SHORT TASK: Return the listing word for word, as given.

STORED DATA:
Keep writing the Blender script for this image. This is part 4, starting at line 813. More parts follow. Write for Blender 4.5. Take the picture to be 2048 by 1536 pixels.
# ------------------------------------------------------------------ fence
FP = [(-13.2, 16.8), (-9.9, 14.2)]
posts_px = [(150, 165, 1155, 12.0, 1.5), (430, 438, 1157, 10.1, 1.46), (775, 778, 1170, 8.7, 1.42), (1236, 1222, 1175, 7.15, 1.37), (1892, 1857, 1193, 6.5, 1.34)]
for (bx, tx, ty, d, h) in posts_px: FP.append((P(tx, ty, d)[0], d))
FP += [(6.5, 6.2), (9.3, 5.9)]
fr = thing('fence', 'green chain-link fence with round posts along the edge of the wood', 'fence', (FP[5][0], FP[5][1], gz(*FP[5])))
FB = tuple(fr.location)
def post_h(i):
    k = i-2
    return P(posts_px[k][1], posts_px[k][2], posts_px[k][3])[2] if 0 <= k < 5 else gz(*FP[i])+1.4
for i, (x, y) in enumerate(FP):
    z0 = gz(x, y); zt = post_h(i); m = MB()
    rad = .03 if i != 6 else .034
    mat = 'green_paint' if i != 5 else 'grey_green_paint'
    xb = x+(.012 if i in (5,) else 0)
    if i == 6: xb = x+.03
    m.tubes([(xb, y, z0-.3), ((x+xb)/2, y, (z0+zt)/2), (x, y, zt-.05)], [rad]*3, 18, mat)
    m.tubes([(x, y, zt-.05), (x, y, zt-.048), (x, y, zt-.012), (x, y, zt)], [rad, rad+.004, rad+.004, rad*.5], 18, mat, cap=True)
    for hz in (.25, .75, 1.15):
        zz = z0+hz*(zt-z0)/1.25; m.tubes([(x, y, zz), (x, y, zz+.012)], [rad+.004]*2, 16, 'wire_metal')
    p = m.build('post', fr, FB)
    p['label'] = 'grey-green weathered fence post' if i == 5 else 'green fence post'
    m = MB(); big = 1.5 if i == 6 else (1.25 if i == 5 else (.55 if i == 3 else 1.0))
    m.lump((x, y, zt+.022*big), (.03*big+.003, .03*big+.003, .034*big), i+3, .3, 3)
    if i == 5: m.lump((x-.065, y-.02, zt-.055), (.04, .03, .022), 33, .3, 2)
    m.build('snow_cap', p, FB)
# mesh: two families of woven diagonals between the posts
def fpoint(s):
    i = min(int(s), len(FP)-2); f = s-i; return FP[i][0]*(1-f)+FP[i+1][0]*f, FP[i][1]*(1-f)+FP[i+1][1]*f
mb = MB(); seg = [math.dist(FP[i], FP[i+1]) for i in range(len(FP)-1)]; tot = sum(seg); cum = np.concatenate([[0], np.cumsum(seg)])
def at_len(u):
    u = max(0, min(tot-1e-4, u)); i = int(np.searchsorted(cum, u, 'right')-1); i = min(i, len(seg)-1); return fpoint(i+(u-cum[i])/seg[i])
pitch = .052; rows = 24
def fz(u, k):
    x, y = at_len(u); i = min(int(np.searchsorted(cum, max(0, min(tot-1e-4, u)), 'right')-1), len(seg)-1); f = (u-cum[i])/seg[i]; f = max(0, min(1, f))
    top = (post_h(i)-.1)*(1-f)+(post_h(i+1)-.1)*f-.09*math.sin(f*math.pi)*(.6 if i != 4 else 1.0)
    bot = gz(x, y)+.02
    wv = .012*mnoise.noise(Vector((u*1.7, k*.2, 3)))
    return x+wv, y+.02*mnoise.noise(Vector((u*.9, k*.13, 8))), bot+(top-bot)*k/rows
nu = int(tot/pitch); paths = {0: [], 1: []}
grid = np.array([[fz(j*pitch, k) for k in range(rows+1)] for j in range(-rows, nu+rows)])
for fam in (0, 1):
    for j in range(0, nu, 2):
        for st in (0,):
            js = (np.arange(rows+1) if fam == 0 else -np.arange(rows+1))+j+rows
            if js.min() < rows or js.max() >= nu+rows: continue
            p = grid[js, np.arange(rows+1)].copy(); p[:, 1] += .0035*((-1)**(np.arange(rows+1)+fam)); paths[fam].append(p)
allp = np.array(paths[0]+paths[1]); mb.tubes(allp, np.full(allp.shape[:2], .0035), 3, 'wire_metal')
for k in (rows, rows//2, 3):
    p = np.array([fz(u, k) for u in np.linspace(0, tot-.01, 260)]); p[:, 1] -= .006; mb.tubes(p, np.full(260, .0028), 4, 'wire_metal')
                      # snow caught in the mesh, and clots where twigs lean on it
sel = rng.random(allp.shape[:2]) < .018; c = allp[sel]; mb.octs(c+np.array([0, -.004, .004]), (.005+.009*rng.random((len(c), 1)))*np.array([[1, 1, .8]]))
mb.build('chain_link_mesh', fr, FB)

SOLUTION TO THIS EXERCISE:
Keep writing the Blender script for this image. This is part 4, starting at line 813. More parts follow. Write for Blender 4.5. Take the picture to be 2048 by 1536 pixels.
# ------------------------------------------------------------------ fence
FP = [(-13.2, 16.8), (-9.9, 14.2)]
posts_px = [(150, 165, 1155, 12.0, 1.5), (430, 438, 1157, 10.1, 1.46), (775, 778, 1170, 8.7, 1.42), (1236, 1222, 1175, 7.15, 1.37), (1892, 1857, 1193, 6.5, 1.34)]
for (bx, tx, ty, d, h) in posts_px: FP.append((P(tx, ty, d)[0], d))
FP += [(6.5, 6.2), (9.3, 5.9)]
fr = thing('fence', 'green chain-link fence with round posts along the edge of the wood', 'fence', (FP[5][0], FP[5][1], gz(*FP[5])))
FB = tuple(fr.location)
def post_h(i):
    k = i-2
    return P(posts_px[k][1], posts_px[k][2], posts_px[k][3])[2] if 0 <= k < 5 else gz(*FP[i])+1.4
for i, (x, y) in enumerate(FP):
    z0 = gz(x, y); zt = post_h(i); m = MB()
    rad = .03 if i != 6 else .034
    mat = 'green_paint' if i != 5 else 'grey_green_paint'
    xb = x+(.012 if i in (5,) else 0)
    if i == 6: xb = x+.03
    m.tubes([(xb, y, z0-.3), ((x+xb)/2, y, (z0+zt)/2), (x, y, zt-.05)], [rad]*3, 18, mat)
    m.tubes([(x, y, zt-.05), (x, y, zt-.048), (x, y, zt-.012), (x, y, zt)], [rad, rad+.004, rad+.004, rad*.5], 18, mat, cap=True)
    for hz in (.25, .75, 1.15):
        zz = z0+hz*(zt-z0)/1.25; m.tubes([(x, y, zz), (x, y, zz+.012)], [rad+.004]*2, 16, 'wire_metal')
    p = m.build('post', fr, FB)
    p['label'] = 'grey-green weathered fence post' if i == 5 else 'green fence post'
    m = MB(); big = 1.5 if i == 6 else (1.25 if i == 5 else (.55 if i == 3 else 1.0))
    m.lump((x, y, zt+.022*big), (.03*big+.003, .03*big+.003, .034*big), i+3, .3, 3)
    if i == 5: m.lump((x-.065, y-.02, zt-.055), (.04, .03, .022), 33, .3, 2)
    m.build('snow_cap', p, FB)
# mesh: two families of woven diagonals between the posts
def fpoint(s):
    i = min(int(s), len(FP)-2); f = s-i; return FP[i][0]*(1-f)+FP[i+1][0]*f, FP[i][1]*(1-f)+FP[i+1][1]*f
mb = MB(); seg = [math.dist(FP[i], FP[i+1]) for i in range(len(FP)-1)]; tot = sum(seg); cum = np.concatenate([[0], np.cumsum(seg)])
def at_len(u):
    u = max(0, min(tot-1e-4, u)); i = int(np.searchsorted(cum, u, 'right')-1); i = min(i, len(seg)-1); return fpoint(i+(u-cum[i])/seg[i])
pitch = .052; rows = 24
def fz(u, k):
    x, y = at_len(u); i = min(int(np.searchsorted(cum, max(0, min(tot-1e-4, u)), 'right')-1), len(seg)-1); f = (u-cum[i])/seg[i]; f = max(0, min(1, f))
    top = (post_h(i)-.1)*(1-f)+(post_h(i+1)-.1)*f-.09*math.sin(f*math.pi)*(.6 if i != 4 else 1.0)
    bot = gz(x, y)+.02
    wv = .012*mnoise.noise(Vector((u*1.7, k*.2, 3)))
    return x+wv, y+.02*mnoise.noise(Vector((u*.9, k*.13, 8))), bot+(top-bot)*k/rows
nu = int(tot/pitch); paths = {0: [], 1: []}
grid = np.array([[fz(j*pitch, k) for k in range(rows+1)] for j in range(-rows, nu+rows)])
for fam in (0, 1):
    for j in range(0, nu, 2):
        for st in (0,):
            js = (np.arange(rows+1) if fam == 0 else -np.arange(rows+1))+j+rows
            if js.min() < rows or js.max() >= nu+rows: continue
            p = grid[js, np.arange(rows+1)].copy(); p[:, 1] += .0035*((-1)**(np.arange(rows+1)+fam)); paths[fam].append(p)
allp = np.array(paths[0]+paths[1]); mb.tubes(allp, np.full(allp.shape[:2], .0035), 3, 'wire_metal')
for k in (rows, rows//2, 3):
    p = np.array([fz(u, k) for u in np.linspace(0, tot-.01, 260)]); p[:, 1] -= .006; mb.tubes(p, np.full(260, .0028), 4, 'wire_metal')
                      # snow caught in the mesh, and clots where twigs lean on it
sel = rng.random(allp.shape[:2]) < .018; c = allp[sel]; mb.octs(c+np.array([0, -.004, .004]), (.005+.009*rng.random((len(c), 1)))*np.array([[1, 1, .8]]))
mb.build('chain_link_mesh', fr, FB)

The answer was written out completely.